## PROBLEM TO SOLVE
In your copy, leave out the pictures; write out all the data exactly.

## DATA EXTRACT
--- start ---

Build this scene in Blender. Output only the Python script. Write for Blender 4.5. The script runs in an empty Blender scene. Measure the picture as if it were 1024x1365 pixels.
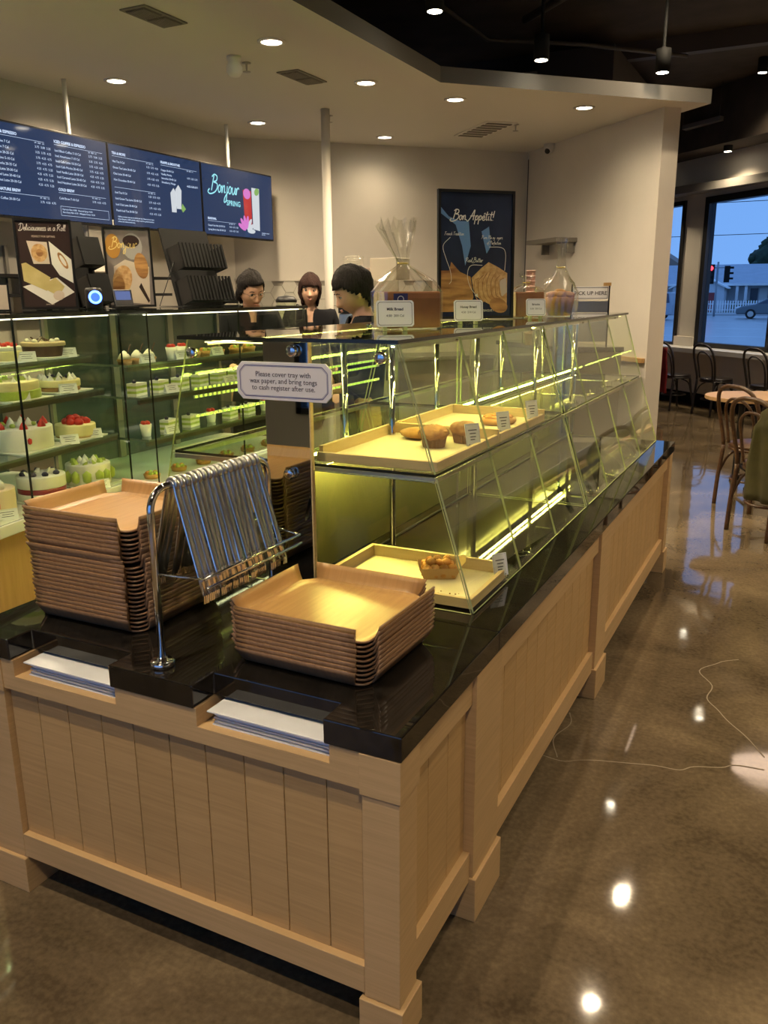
import bpy, bmesh, math, random
from mathutils import Matrix, Vector
R = math.radians
sc = bpy.context.scene
COL = sc.collection
random.seed(7)

# ------------------------------------------------------------------ camera
cam_d = bpy.data.cameras.new('camera')
cam = bpy.data.objects.new('camera', cam_d)
COL.objects.link(cam)
sc.camera = cam
CR, CU, CF = Vector((0.8945636, 0.446891, -0.00667)), Vector((-0.1077289, 0.2300818, 0.9671902)), Vector((-0.4337632, 0.8644946, -0.2539659))
cam.matrix_world = Matrix(((CR.x, CU.x, -CF.x, 0.61162), (CR.y, CU.y, -CF.y, -1.28618), (CR.z, CU.z, -CF.z, 1.5596), (0, 0, 0, 1)))
cam_d.sensor_fit = 'HORIZONTAL'
cam_d.sensor_width = 36.0
cam_d.lens = 36.0 * 1110.753 / 1024.0
cam_d.clip_start = 0.05
cam_d.clip_end = 500

# ------------------------------------------------------------------ view / sampling helpers
vs = sc.view_settings
vs.view_transform = 'Standard'
vs.look = 'None'
vs.gamma = 1.0
vs.use_curve_mapping = False
vs.exposure = 1.15
cy = sc.cycles
cy.use_denoising = True
cy.max_bounces = 8
cy.diffuse_bounces = 3
cy.glossy_bounces = 4
cy.transparent_max_bounces = 40
cy.caustics_reflective = False
cy.caustics_refractive = False
cy.sample_clamp_indirect = 3.0

# ------------------------------------------------------------------ world: even dusk sky
W = bpy.data.worlds.new('dusk_sky')
sc.world = W
W.use_nodes = True
nt = W.node_tree
nt.nodes.clear()
o = nt.nodes.new('ShaderNodeOutputWorld')
b = nt.nodes.new('ShaderNodeBackground')
tc = nt.nodes.new('ShaderNodeTexCoord')
sx = nt.nodes.new('ShaderNodeSeparateXYZ')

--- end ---

## RESPONSE TO THIS EXERCISE
Build this scene in Blender. Output only the Python script. Write for Blender 4.5. The script runs in an empty Blender scene. Measure the picture as if it were 1024x1365 pixels.
import bpy, bmesh, math, random
from mathutils import Matrix, Vector
R = math.radians
sc = bpy.context.scene
COL = sc.collection
random.seed(7)

# ------------------------------------------------------------------ camera
cam_d = bpy.data.cameras.new('camera')
cam = bpy.data.objects.new('camera', cam_d)
COL.objects.link(cam)
sc.camera = cam
CR, CU, CF = Vector((0.8945636, 0.446891, -0.00667)), Vector((-0.1077289, 0.2300818, 0.9671902)), Vector((-0.4337632, 0.8644946, -0.2539659))
cam.matrix_world = Matrix(((CR.x, CU.x, -CF.x, 0.61162), (CR.y, CU.y, -CF.y, -1.28618), (CR.z, CU.z, -CF.z, 1.5596), (0, 0, 0, 1)))
cam_d.sensor_fit = 'HORIZONTAL'
cam_d.sensor_width = 36.0
cam_d.lens = 36.0 * 1110.753 / 1024.0
cam_d.clip_start = 0.05
cam_d.clip_end = 500

# ------------------------------------------------------------------ view / sampling helpers
vs = sc.view_settings
vs.view_transform = 'Standard'
vs.look = 'None'
vs.gamma = 1.0
vs.use_curve_mapping = False
vs.exposure = 1.15
cy = sc.cycles
cy.use_denoising = True
cy.max_bounces = 8
cy.diffuse_bounces = 3
cy.glossy_bounces = 4
cy.transparent_max_bounces = 40
cy.caustics_reflective = False
cy.caustics_refractive = False
cy.sample_clamp_indirect = 3.0

# ------------------------------------------------------------------ world: even dusk sky
W = bpy.data.worlds.new('dusk_sky')
sc.world = W
W.use_nodes = True
nt = W.node_tree
nt.nodes.clear()
o = nt.nodes.new('ShaderNodeOutputWorld')
b = nt.nodes.new('ShaderNodeBackground')
tc = nt.nodes.new('ShaderNodeTexCoord')
sx = nt.nodes.new('ShaderNodeSeparateXYZ')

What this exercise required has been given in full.